[Stored items]
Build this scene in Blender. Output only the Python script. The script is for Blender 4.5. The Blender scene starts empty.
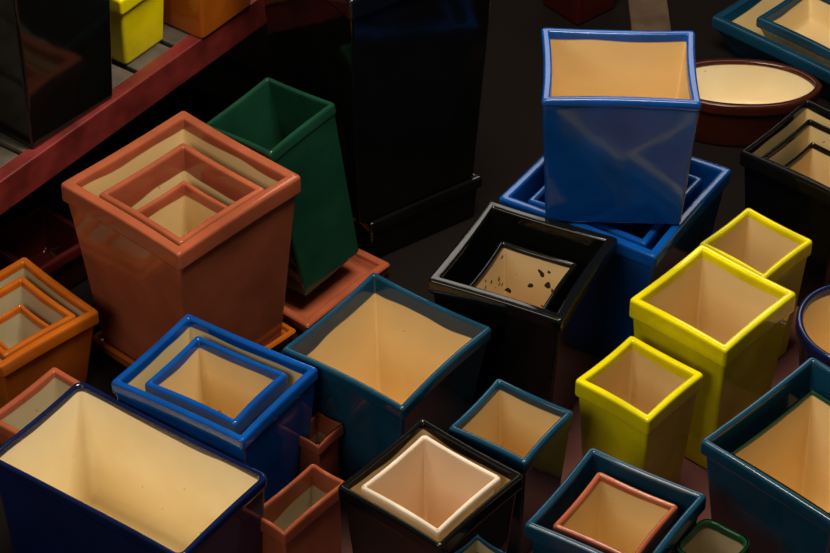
import bpy, math, random
from mathutils import Vector, noise, Matrix
col=bpy.context.collection
# ------------------------------------------------------------------ materials
def nodes(name):
    m=bpy.data.materials.new(name); m.use_nodes=True
    nt=m.node_tree; return m,nt,nt.nodes,nt.links,nt.nodes['Principled BSDF']
def mixc(N,Lk,fac,a,b):
    x=N.new('ShaderNodeMix'); x.data_type='RGBA'
    if hasattr(fac,'links'): Lk.new(fac,x.inputs[0])
    else: x.inputs[0].default_value=fac
    for i,c in ((6,a),(7,b)):
        if isinstance(c,tuple): x.inputs[i].default_value=(*c,1)
        else: Lk.new(c,x.inputs[i])
    return x.outputs[2]
def noise_tex(N,Lk,vec,scale,detail=3):
    n=N.new('ShaderNodeTexNoise'); n.inputs['Scale'].default_value=scale; n.inputs['Detail'].default_value=detail
    Lk.new(vec,n.inputs['Vector']); return n.outputs['Fac']
def ramp(N,Lk,fac,p0,p1):
    r=N.new('ShaderNodeMapRange'); r.inputs['From Min'].default_value=p0; r.inputs['From Max'].default_value=p1
    Lk.new(fac,r.inputs['Value']); return r.outputs['Result']
def objvec(N,Lk):
    tc=N.new('ShaderNodeTexCoord'); oi=N.new('ShaderNodeObjectInfo')
    va=N.new('ShaderNodeVectorMath'); va.operation='MULTIPLY_ADD'
    Lk.new(oi.outputs['Random'],va.inputs[0]); va.inputs[1].default_value=(7,5,3); Lk.new(tc.outputs['Object'],va.inputs[2])
    return va.outputs[0]
def add_bump(N,Lk,B,h,strength,dist):
    b=N.new('ShaderNodeBump'); b.inputs['Strength'].default_value=strength; b.inputs['Distance'].default_value=dist
    Lk.new(h,b.inputs['Height']); Lk.new(b.outputs[0],B.inputs['Normal'])
def glaze_color(N,Lk,v,c,edge):
    n=noise_tex(N,Lk,v,9,4)
    base=mixc(N,Lk,ramp(N,Lk,n,.3,.75),tuple(x*.75 for x in c),tuple(min(1,x*1.2) for x in c))
    g=N.new('ShaderNodeNewGeometry')
    p=ramp(N,Lk,g.outputs['Pointiness'],.54,.66)
    n2=noise_tex(N,Lk,v,40,2)
    mm=N.new('ShaderNodeMath'); mm.operation='MULTIPLY'; Lk.new(p,mm.inputs[0]); Lk.new(ramp(N,Lk,n2,.3,.6),mm.inputs[1])
    return mixc(N,Lk,mm.outputs[0],base,edge)
GL={'terracotta':((.34,.085,.040),(.42,.15,.08)),'orange':((.44,.105,.009),(.5,.17,.03)),
'green':((.008,.05,.027),(.05,.15,.09)),'teal':((.006,.048,.098),(.07,.20,.28)),'blue':((.002,.062,.31),(.03,.17,.48)),
'navy':((.003,.009,.055),(.03,.08,.26)),'black':((.004,.004,.004),(.02,.02,.02)),'yellow':((.74,.64,.003),(.8,.7,.04)),
'brown':((.055,.011,.006),(.12,.035,.018)),'pink':((.86,.70,.57),(.9,.76,.63)),'darkred':((.06,.008,.007),(.10,.02,.015)),
'darkgreen':((.006,.05,.02),(.03,.12,.06))}
CR={'gold':(.79,.60,.31),'pale':(.92,.82,.60),'pink':(.86,.68,.51),'grey':(.46,.39,.26),'spot':(.78,.61,.36)}
cache={}
def glaze(k):
    if k in cache: return cache[k]
    m,nt,N,Lk,B=nodes('glaze_'+k); c,e=GL[k]
    v=objvec(N,Lk); Lk.new(glaze_color(N,Lk,v,c,e),B.inputs['Base Color'])
    B.inputs['Roughness'].default_value=.10 if k!='pink' else .4
    B.inputs['IOR'].default_value=1.5
    add_bump(N,Lk,B,noise_tex(N,Lk,v,11,2),.2,.004)
    cache[k]=m; return m
def inner(k,cr,band):
    key=(k,cr,band)
    if key in cache: return cache[key]
    m,nt,N,Lk,B=nodes('inside_%s_%s'%(k,cr)); c,e=GL[k]; cc=CR[cr]
    v=objvec(N,Lk)
    at=N.new('ShaderNodeAttribute'); at.attribute_name='depth'
    n=noise_tex(N,Lk,v,7,1)
    amp=min(.05,band*.9)
    ma=N.new('ShaderNodeMath'); ma.operation='MULTIPLY_ADD'; Lk.new(n,ma.inputs[0]); ma.inputs[1].default_value=-amp; Lk.new(at.outputs['Fac'],ma.inputs[2])
    f=ramp(N,Lk,ma.outputs[0],band-amp/2-.0015,band-amp/2+.0015)
    n3=noise_tex(N,Lk,v,4,3)
    cream=mixc(N,Lk,ramp(N,Lk,n3,.3,.7),tuple(x*y for x,y in zip(cc,(.92,.85,.74))),tuple(min(1,x*1.06) for x in cc))
    if cr=='spot':
        n5=noise_tex(N,Lk,v,60,0); cream=mixc(N,Lk,ramp(N,Lk,n5,.70,.72),cream,(.01,.01,.01))
    else:
        n4=noise_tex(N,Lk,v,55,1); cream=mixc(N,Lk,ramp(N,Lk,n4,.77,.80),cream,tuple(x*.5 for x in cc))
    gc=glaze_color(N,Lk,v,c,e)
    Lk.new(mixc(N,Lk,f,gc,cream),B.inputs['Base Color'])
    rr=N.new('ShaderNodeMapRange'); Lk.new(f,rr.inputs['Value']); rr.inputs['To Min'].default_value=.12; rr.inputs['To Max'].default_value=.5
    Lk.new(rr.outputs['Result'],B.inputs['Roughness'])
    add_bump(N,Lk,B,noise_tex(N,Lk,v,20,2),.12,.003)
    cache[key]=m; return m
def plain(name,c,rough,scale=8,var=.4,metal=0,bump=.2):
    m,nt,N,Lk,B=nodes(name); v=objvec(N,Lk); n=noise_tex(N,Lk,v,scale,5)
    Lk.new(mixc(N,Lk,ramp(N,Lk,n,.3,.7),tuple(x*(1-var) for x in c),tuple(min(1,x*(1+var)) for x in c)),B.inputs['Base Color'])
    B.inputs['Roughness'].default_value=rough; B.inputs['Metallic'].default_value=metal
    add_bump(N,Lk,B,n,bump,.004); return m
# ------------------------------------------------------------------ pot builder
def loop(hw,hd,r,z,kind,nside=8,nc=5):
    pts=[]
    if kind=='square':
        r=max(.0015,min(r,hw*.98,hd*.98))
        cs=[(hw-r,hd-r,0),(-hw+r,hd-r,90),(-hw+r,-hd+r,180),(hw-r,-hd+r,270)]
        for i,(cx,cy,a0) in enumerate(cs):
            arc=[(cx+r*math.cos(math.radians(a0+90*j/nc)),cy+r*math.sin(math.radians(a0+90*j/nc))) for j in range(nc+1)]
            pts+=arc
            nx=cs[(i+1)%4]; a=math.radians(nx[2]); q=(nx[0]+r*math.cos(a),nx[1]+r*math.sin(a)); p=arc[-1]
            for j in range(1,nside):
                t=j/nside; pts.append((p[0]+(q[0]-p[0])*t,p[1]+(q[1]-p[1])*t))
    else:
        n=(nc+nside)*4; ex={'round':1.0,'boat':1.0}[kind]
        for i in range(n):
            a=2*math.pi*i/n; x,y=math.cos(a),math.sin(a)
            if kind=='boat':
                # rounded oblong at one end, drawn to a soft point at the other
                e=1.3 if x>0 else .75
                y=math.copysign(abs(y)**e,y)
                x=math.copysign(abs(x)**.9,x)
            pts.append((hw*x,hd*y))
    return [(x,y,z) for x,y in pts]
seed=[0]
def pot(name,c,loc,rot,w,d,h,glz,cream='gold',band=.045,t=.02,lip=.038,ov=.008,base=.78,r=.008,kind='square',bow=.003,wob=.0012,tilt=None,floor_t=.018):
    """loc = (x,y,base_z); w,d = outer rim size; h = height; tilt = lean (deg) about world x,y."""
    seed[0]+=1; sd=Vector((seed[0]*3.7,seed[0]*1.3,0))
    hw,hd=w/2,d/2; lip=min(lip,h*.3)
    t=min(t,w*.11)
    bw,bd=hw*base,hd*base
    R=[] # (hw,hd,r,z,inner)
    def add(a,b,z,rr,inn): R.append((a,b,max(.002,rr),z,inn))
    tw,td=hw-ov,hd-ov
    add(bw*.80,bd*.80,.001,r,0)
    add(bw-.007,bd-.007,0,r,0); add(bw-.002,bd-.002,.0015,r,0); add(bw,bd,.007,r,0)
    zt=h-lip
    for i in range(1,5):
        f=i/5; add(bw+(tw-bw)*f,bd+(td-bd)*f,.007+(zt-.007)*f,r,0)
    add(tw,td,zt-.004,r,0); add(tw+.001,td+.001,zt-.001,r,0)
    add(hw-.003,hd-.003,zt,r,0); add(hw-.0005,hd-.0005,zt+.003,r,0)
    add(hw,hd,zt+.007,r,0); add(hw,hd,h-.008,r,0); add(hw-.0008,hd-.0008,h-.0035,r,0)
    add(hw-.0025,hd-.0025,h-.001,r,0); add(hw-.005,hd-.005,h,r-.003,0)
    add(hw-t+.005,hd-t+.005,h,r-.005,0); add(hw-t+.002,hd-t+.002,h-.0012,r-.005,0); add(hw-t+.0005,hd-t+.0005,h-.004,r-.005,1)
    iw,idd=hw-t,hd-t; jw,jd=bw-t*.8,bd-t*.8
    for i in range(0,7):
        f=i/6; z=(h-.009)+(floor_t+.012-(h-.009))*f
        add(iw+(jw-iw)*f,idd+(jd-idd)*f,z,r-.004+.006*f,1)
    add(jw-.004,jd-.004,floor_t+.003,r,1); add(jw-.012,jd-.012,floor_t,r,1); add(jw*.5,jd*.5,floor_t,r,1)
    V=[];F=[];M=[];D=[]
    n=None
    for (a,b,rr,z,inn) in R:
        L=loop(a,b,rr,z,kind); n=len(L)
        f=z/h
        for (x,y,zz) in L:
            if kind=='square':
                bx=max(0,1-(y/b)**2); by=max(0,1-(x/a)**2)
                x2=x-math.copysign(bow*f*bx,x) if abs(x)>a*.9 else x
                y2=y-math.copysign(bow*f*by,y) if abs(y)>b*.9 else y
                x,y=x2,y2
            nv=noise.noise_vector(Vector((x*5,y*5,zz*4))+sd)
            wq=wob*(.2+.8*f)
            wz=0 if zz<.02 else nv.z*wq
            V.append((x+nv.x*wq,y+nv.y*wq,zz+wz)); D.append(h-zz)
    nr=len(R)
    for i in range(nr-1):
        for j in range(n):
            F.append((i*n+j,i*n+(j+1)%n,(i+1)*n+(j+1)%n,(i+1)*n+j)); M.append(R[i+1][4] if R[i][4] else 0)
    F.append(tuple(reversed(range(n)))); M.append(0)
    F.append(tuple((nr-1)*n+j for j in range(n))); M.append(1)
    me=bpy.data.meshes.new(name); me.from_pydata(V,[],F)
    me.materials.append(glaze(glz)); me.materials.append(inner(glz,cream,band))
    me.polygons.foreach_set('material_index',M); me.polygons.foreach_set('use_smooth',[True]*len(F))
    at=me.attributes.new('depth','FLOAT','POINT'); at.data.foreach_set('value',D)
    me.update()
    o=bpy.data.objects.new(name,me); col.objects.link(o)
    o.location=loc
    mt=Matrix.Rotation(math.radians(rot),3,'Z')
    if tilt: mt=Matrix.Rotation(math.radians(tilt[0]),3,'X')@Matrix.Rotation(math.radians(tilt[1]),3,'Y')@mt
    o.rotation_euler=mt.to_euler()
    wn=o.modifiers.new('wn','WEIGHTED_NORMAL'); wn.keep_sharp=True; wn.weight=80
    return (o,loc,rot,w,d,h,base,t,floor_t,tilt,mt)
def nest(par,name,ratio,drop,glz,cream='gold',dx=0,dy=0,drot=0,**kw):
    o,loc,rot,w,d,h,base,t,ft,tilt,mt=par
    hh=h-ft-.001-drop
    p=Vector(loc)+mt@Vector((dx,dy,ft+.001))
    return pot(name,None,tuple(p),rot+drot,w*ratio,d*ratio,hh,glz,cream,tilt=tilt,**kw)
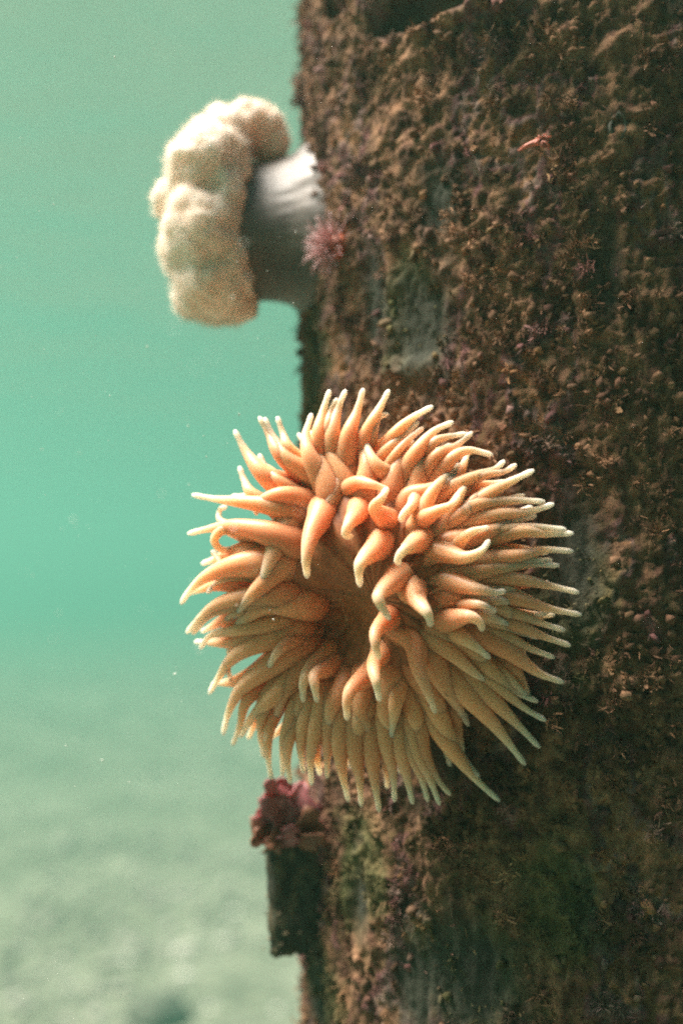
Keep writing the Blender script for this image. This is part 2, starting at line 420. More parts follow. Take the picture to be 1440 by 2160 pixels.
def blobs(centres, sizes, g, squash=(0.35, 1.0), rough=0.5):
    m = len(centres); nv = len(ICO_V)
    q = g.normal(size=(m, 4)); q /= np.linalg.norm(q, axis=1)[:, None]; w, x, y, z = q.T
    Rm = np.stack([np.stack([1 - 2 * (y * y + z * z), 2 * (x * y - z * w), 2 * (x * z + y * w)], 1),
                   np.stack([2 * (x * y + z * w), 1 - 2 * (x * x + z * z), 2 * (y * z - x * w)], 1),
                   np.stack([2 * (x * z - y * w), 2 * (y * z + x * w), 1 - 2 * (x * x + y * y)], 1)], 1)
    sc = squash[0] + (squash[1] - squash[0]) * g.random((m, 1, 3))
    v = ICO_V[None] * sc * (1 + rough * (g.random((m, nv, 1)) - 0.5) * 2)
    v = np.einsum('mij,mnj->mni', Rm, v) * sizes[:, None, None] + centres[:, None, :]
    f = (ICO_F[None] + (np.arange(m) * nv)[:, None, None]).reshape(-1, 3)
    return v.reshape(-1, 3), f, nv
M_TURF = mat_growth('turf', 0.95, 0.5, 1400)
def filaments(n, seed, lmin, lmax, wid, name):
    g, P, N = scatter(n, seed); m = len(P)
    D = N + g.normal(size=(m, 3)) * 0.75; D /= np.linalg.norm(D, axis=1)[:, None]
    A = np.cross(D, g.normal(size=(m, 3))); A /= np.linalg.norm(A, axis=1)[:, None]
    L = lmin + (lmax - lmin) * g.random(m) ** 2.2; B = g.normal(size=(m, 3)) * 0.35
    rows = []
    for sfrac, w in ((0.0, 0.8), (0.45, 1.0), (0.8, 0.8), (1.0, 0.3)):
        c = P - N * 0.001 + D * (L * sfrac)[:, None] + B * (L * sfrac ** 2)[:, None]
        ww = (wid * w * (0.5 + g.random(m)))[:, None]
        rows += [c - A * ww, c + A * ww]
    V = np.stack(rows, 1).reshape(-1, 3); base = np.arange(m) * 8
    F = np.concatenate([np.stack([base + 2 * k_, base + 2 * k_ + 1, base + 2 * k_ + 3, base + 2 * k_ + 2], 1) for k_ in range(3)])
    me = mesh_np(name, V, F)
    c = growth_col(P, np.zeros(m), (g.random(m) - 0.5) * 1.0) * (0.85 + 0.5 * g.random(m) ** 2)[:, None]
    set_col(me, 'col', np.repeat(np.clip(c, 0, 0.6), 8, 0))
    return me
tag(child('turf', filaments(230000, 101, 0.0012, 0.0055, 0.00036, 'turf'), M_TURF, pile), kind='stuff')
tag(child('hydroid_tufts', flakes(2500, 102, 0.002, 0.007, 0.3, 0.1, 0.8), M_TURF, pile), kind='stuff')
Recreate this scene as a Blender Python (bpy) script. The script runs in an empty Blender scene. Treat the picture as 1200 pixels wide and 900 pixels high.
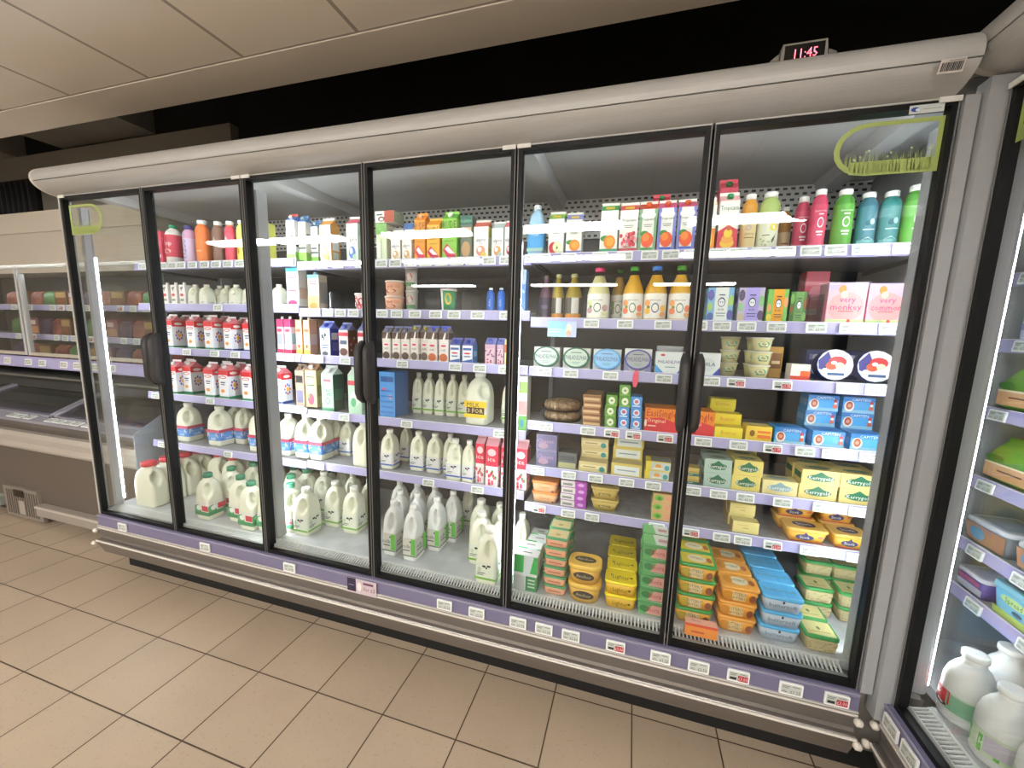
import bpy, math, random
from mathutils import Matrix, Vector
random.seed(7)
SC = bpy.context.scene
COL = SC.collection

# ------------------------------------------------------------------ camera, world, lights, exposure
cam_data = bpy.data.cameras.new('camera')
cam_data.sensor_fit = 'HORIZONTAL'; cam_data.sensor_width = 36.0; cam_data.lens = 14.015
cam_data.shift_x = -0.0006; cam_data.shift_y = 0.0080; cam_data.clip_start = 0.05; cam_data.clip_end = 60
CAM = bpy.data.objects.new('camera', cam_data); COL.objects.link(CAM)
CL = Vector((3.0624, -1.5074, 1.5668))
RR = [(0.95671516, 0.28970166, 0.02772831), (0.0689408, -0.13303842, -0.98871024), (-0.28274207, 0.94782579, -0.14725215)]
CAM.matrix_world = Matrix(((RR[0][0], -RR[1][0], -RR[2][0], CL.x), (RR[0][1], -RR[1][1], -RR[2][1], CL.y),
                           (RR[0][2], -RR[1][2], -RR[2][2], CL.z), (0, 0, 0, 1)))
SC.camera = CAM
SC.view_settings.view_transform = 'Standard'; SC.view_settings.look = 'None'
SC.view_settings.gamma = 1.0; SC.view_settings.use_curve_mapping = False
SC.view_settings.exposure = 0.08
SC.cycles.transparent_max_bounces = 24
SC.cycles.max_bounces = 8
W_ = bpy.data.worlds.new('world'); SC.world = W_; W_.use_nodes = True
W_.node_tree.nodes['Background'].inputs[0].default_value = (0.9, 0.95, 1.0, 1)
W_.node_tree.nodes['Background'].inputs[1].default_value = 0.05
LAMP_STRENGTH = 38.0     # ceiling panels
LED_STRENGTH = 58.0      # led tubes inside the cases

# ------------------------------------------------------------------ materials
def s2l(c):
    return c / 12.92 if c <= 0.04045 else ((c + 0.055) / 1.055) ** 2.4
def hexc(h):
    h = h.lstrip('#')
    return tuple(s2l(int(h[i:i + 2], 16) / 255) for i in (0, 2, 4)) + (1,)
MATS = {}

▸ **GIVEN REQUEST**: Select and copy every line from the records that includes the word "empty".

▸ **RESULT OF THIS EXERCISE**:
Build this scene in Blender. Output only the Python script. The script is for Blender 4.5. The Blender scene starts empty.
Recreate this scene as a Blender Python (bpy) script. The script runs in an empty Blender scene. Treat the picture as 1200 pixels wide and 900 pixels high.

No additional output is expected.